Однако нужды отечественной экономики требовали своего, и к середине века появляются средние учебные заведения, готовящие специалистов для сельского хозяйства, машиностроения, фабрично-заводского производства. Но и здесь действовал жесткий сословный принцип, а крепостные люди не допускались ни к какой форме образования.
Той части интеллигенции, которая осуждала обскурантизм (ненависть к образованию, знанию), но не была сторонницей каких-либо радикальных изменений, было свойственно критическое отношение к русской рельности, хотя их взгляды были скорее романтического, чем иного (практического, экономического) свойства. Например, незадолго до декабристского восстания организовался философский кружок “Общество любомудрия”, куда входили М. П. Погодин, С. П. Шевырев (1806—1864), Д. В. Веневитинов (1805—1827), В. Ф. Одоевский (1803/1804—1869). Один из участников “Общества” А. И. Кошелев в своих записках вспоминал: “Тут господствовала немецкая философия, т. е. Кант, Фихте, Шеллинг... и др. Тут мы иногда читали наши философские сочинения... Начала, на которых должны быть основаны всякие человеческие знания составляли преимущественный предмет наших бесед; христианское учение казалось нам пригодным только для народных масс, а не для нас, любомудров” [218, с. 249]. Автор записок очень спокойно сообщает и о том, что как только произошли события на Сенатской площади, кружок разошелся, чтобы не возбуждать подозрений полиции.

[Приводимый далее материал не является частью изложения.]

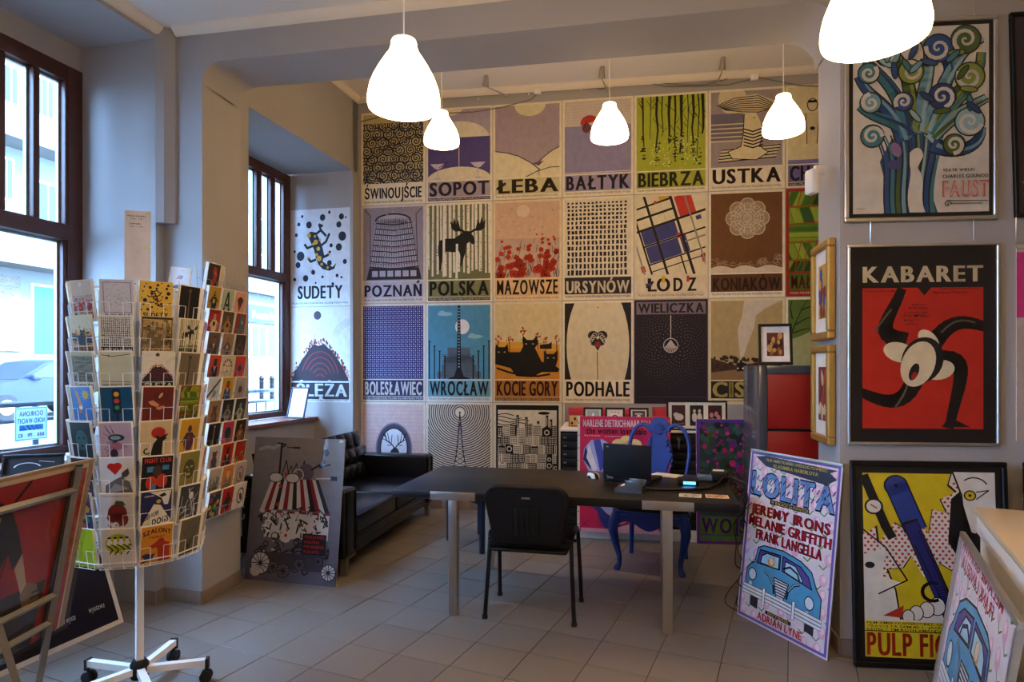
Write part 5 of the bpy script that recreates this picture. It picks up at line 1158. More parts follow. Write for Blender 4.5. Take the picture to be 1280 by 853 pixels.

Наиболее явно умеренно-либеральные взгляды “любомудров” проявились в творчестве В. Одоевского. Для него центральным звеном всего человеческого существования был цельный человек, владеющий цельным знанием. Знание делало его счастливым, это знание должно было быть окрашенным поэзией, добротой, человеческим теплом. В главном своем философско-художественном произведении “Русские ночи” автор восклицает: “Просвещение! Наш XIX век называют просвещенным; но в самом ли деле мы счастливее того рыбака, который некогда, может быть на этом самом месте, где теперь пестреет газовая толпа, расстилал свои сети? Что вокруг нас? Зачем мятутся народы? Зачем, как снежную пыль разносит их вихорь? ...Зачем общество враждует с обществом и, еще более, с каждым из своих собственных членов? ...Зачем преступление и несчастье считаются необходимой буквою в математической формуле общества?” [там же, с. 10]. На эти вопросы нет ответа у романтического, мягкого В. Одоевского. Пока он видит лишь пороки и тяготы общества и может только мечтать о преодолении их. Но он полагает, что прагматизм, такой, каким он предстает в пятой ночи, где рассказывается о городе, построенном на соображениях чистой пользы, уничтожающей “инстинкт сердца”, — такой прагматизм приводит общество к самоуничтожению.
Несколько отличались взгляды М. П. Шевырева и М. П. Погодина, но и они склонялись к тому, что изыскать общественное счастье в России возможно путем создания “официальной народности”, некоего единства государства и народа. Знаменитая формула Уварова: “Православие, самодержавие, народность”, с их точки зрения, должна была улучшиться некоторым смягчением отношений государства и народа, гармонизацией этих отношений. Все это звучало красиво, но слишком идеалистически.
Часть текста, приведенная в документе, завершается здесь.